People can support the Idaho Bird Observatory in one of two ways: direct donations or pledging (read more about how to donate <--here or on the side bar) As pledges come in, we will post updates and a bar graph showing who (Jay or Heidi) has raised more $$!! Other Birder’s Year Lists: If you are a birder that is also keeping an Idaho year list in 2009, please feel free to tell us/other blog readers about it and keep us posted!! We may even come up with a ‘2009 Idaho Year List standings’ feature ….

Tips on finding rarer species that we haven’t seen yet? Feel free to send them in!

That's all for now, Folks!

More updates (and refinements to the site) are coming soon!

-Jay and Heidi


Saturday, February 7, 2009

Dams, Dumps, and Cemeteries

Jay and I had a pretty cool day of birding today! 61 species total!
Raven mobsters, Rosy Finches, dashed hopes, gazillions of Robins and more! :D

We started out the morning heading to Swan Falls Dam. On the way, we spotted a couple bunches of Horned Larks (even a couple that were singing) and raptors, including Rough-legged hawks, Golden Eagles, Ferruginous Hawks, Red-Tailed Hawks, and a Prairie Falcon.
We also saw tons of Ravens.

On the road, we spotted some big bird chasing a much smaller bird, flying very fast! We realized it was a raven, chasing a pigeon! the raven followed right on the pigeons tail, and then totally took it to the ground! (poor pigeon) Then a mob of about 6 ravens started attacking the pigeon while it was on the ground. They would swoop over the pigeon's head and tumble it, or walk up and poke at it.
A rough-legged dropped by for a while to check out the action, but didnt end up taking the pigeon, even though it was right in front of him!
(we wondered why the mob didnt kill the pigeon after going to all that trouble....maybe the dude owed them money? ;)
After a while most of the ravens left, and we decided to continue on the road, leaving one dorky raven dancing around not knowing what to do with himself.

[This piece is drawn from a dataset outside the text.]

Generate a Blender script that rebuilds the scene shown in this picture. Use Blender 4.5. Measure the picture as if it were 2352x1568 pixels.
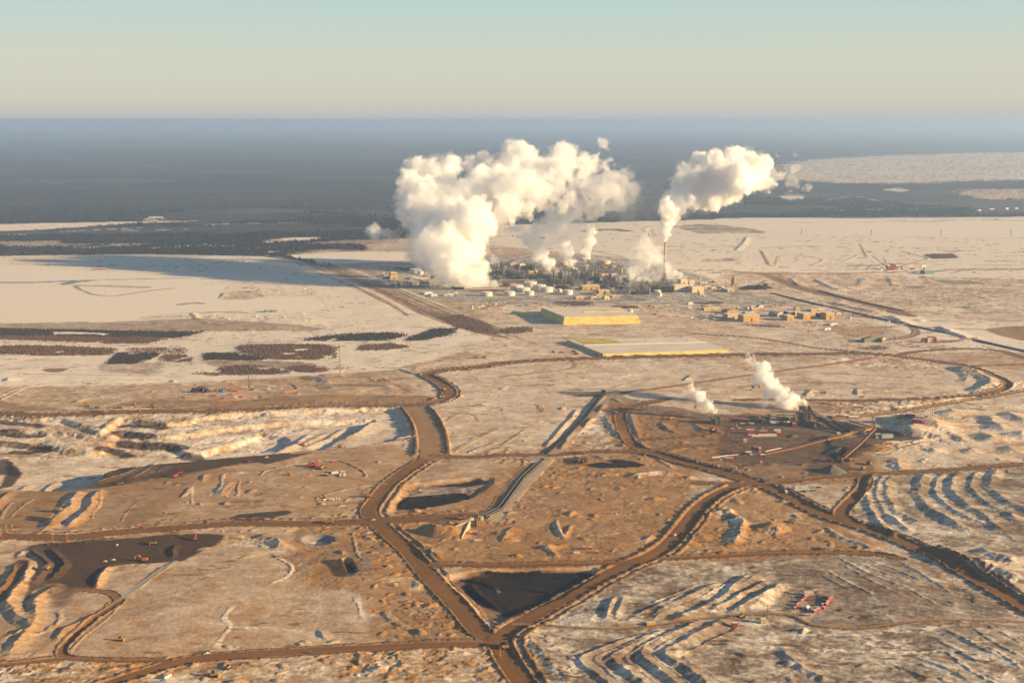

At the dam not much was happening. Besides some ravens goofing around on the canyon walls, we saw a bunch o' coots on the water, along with a few common goldeney and a western grebe.

BUT, on the road out of the dam we spotted a flock of unusual looking birds. They flew up by the car, then landed on the side of the road. gray-crowned rosy finches!!!

A LIFE BIRD for me! :D

They ate on the side of the road and worked their way to within a few feet of the car, and we were able to watch them for about 10 minutes. We counted 15 birds. Mostly Hepburn's, with at least 2 of the interior race. They flew and landed a couple more times as we drove up the road.

it was awesome!

Then it was off to Canyon Hill Cemetery for the crossbills. On our way we spotted other birds including a pheasant, meadowlarks, collared-doves, some cute kestrel-couples and some more of the same raptors as before.

At the cemetery we saw pretty much everything except the crossbills! Creepers (one climbing up the side of a tombstone), both kinglets, BC chickadees, yellow-rumps, townsend's solitaires, siskins, house finches, nuthatches, A. goldfinches, starlings, robins, flickers, canada geese, green-winged teals, a cormorant, and mallards. Also a pair of cool displaying red tails!
after more wandering, we finally heard crossbills! a group of four came in and landed in the tree tops. All females, and no white-wing's!

next we headed to Pickle's Butte, where we ran into the SIBA gull group, lead by RL Rowland; just leaving after not finding much there. We tootled around with them for a while, searching for barn owls, and seeing mostly song and white-crowned sparrows and one northern harrier.

A short drive took Jay and I to the park in Marsing, where the third time was not the charm, and the Green Heron still eluded us. (this wasnt surprising though, since with the warm weather came lots of families and fisherman)

We saw plenty of other birds though, including a few immature herring gulls (mixed in with the ring-billed' s and california's) marsh wrens, ring-necked ducks, a pied-billed grebe, common mergansers, and 5 red-breasted mergansers-3 males and 2 females
There were plenty of goldeneyes, but sadly (oh so sadly!) for Jay's year-list situation, not a single barrow's could be found!
He scanned and scanned with the scope (in the shade of course, because DUDE it was HOT!...yes, this was coming from the previously-dubbed tropical flower :) Thats at least one species on Heidi's Idaho year list that's not on Jays! hahah!

then we returned to Canyon Hills Cemetery, with no luck on crossbills. But we were able to find one of both a Cooper's and Sharp-Shinned hawk's.

Our last stop, just at sunset was to Dry Creek Cemetary on Hill road. The hoped-for Eurasian Wigeon wasnt spotted, but in the cemetary itself were TONS of robins, starlings, and california quail! We guessed there were at least 1,000 robins, flying in to roost from all directions. And who knows how many starlings and quail (enough birds that we were surprised we made it out without being poo'd on :) and it was crazy-loud!
we also saw brewers blackbirds, cedar waxwings, juncos, house finches and a great-horned owl there.